I found a Fiber Arts magazine from 2006 recently and began looking through it, wondering if something from so long ago would be an inspiration to me. Fiber Arts stopped publishing at some point (looks like 2011, from my file notes), just after they accepted an article and images from me on my felt work and felted books; I was disappointed for many reasons, and needless to say, the article didn't happen that time.
Anyway, as I looked through the back issue, I was entranced by some painted and pieced quilts by Annie Helmericks-Louder, who is still making work today (although the works I favored are not on her website). The pieces in the magazine were somewhat abstracted from paintings and drawings she had made, and I responded to the movement, the shapes, and the colors. I liked the fragmented look, and was eager to try piecing beyond the strips and squares that I enjoy. It led to this:
Of course, the quilt took on its own life once I began.
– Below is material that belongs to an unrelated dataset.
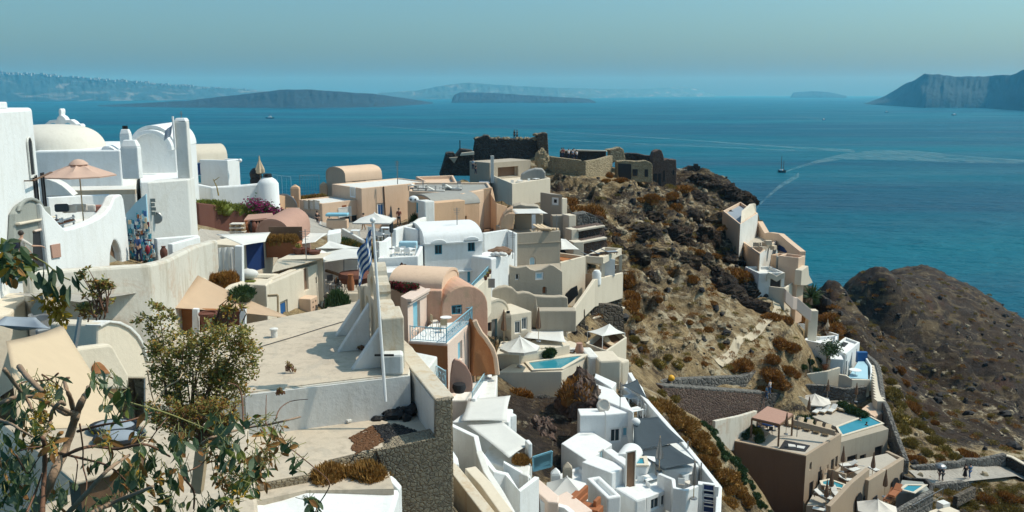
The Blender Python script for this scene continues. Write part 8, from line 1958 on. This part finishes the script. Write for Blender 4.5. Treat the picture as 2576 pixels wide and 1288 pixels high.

I started with a paper pattern to get the shapes right. Raven was the centerpiece.
On my mind was bird migration (isn't it always?) and space junk. We can't just litter on earth we have to have an orbit of litter around us, bits of satellites and rockets: metal, teflon, black, and white pieces. The words "what next?" came to me, but as I picked out scraps of cloth I already had, I noticed the quilt was going to get quite "nest-y."
So there are my stenciled pieces and the strip of black and gold cloth I had from last week (at the end of this post), a layered and stenciled cloth I had used for cloth masks in 2020, cotton velvet I had tea-dyed, scraps of pumpkin-colored cotton I hand dyed, some commercially printed black and white cotton I have been using to patch my bed quilt, other Japanese fabrics, and remnants of a leaf print I had used for a Japanese-style jacket in the 1990s.
I started by hand quilting the lines, then added the free-motion quilting. Kandinsky's art came to mind, and I meant to go look him up again, but the quilt raced along on its own before I could get there.
Here's the back.
What next? More of this kind of vortex, I think. One never knows.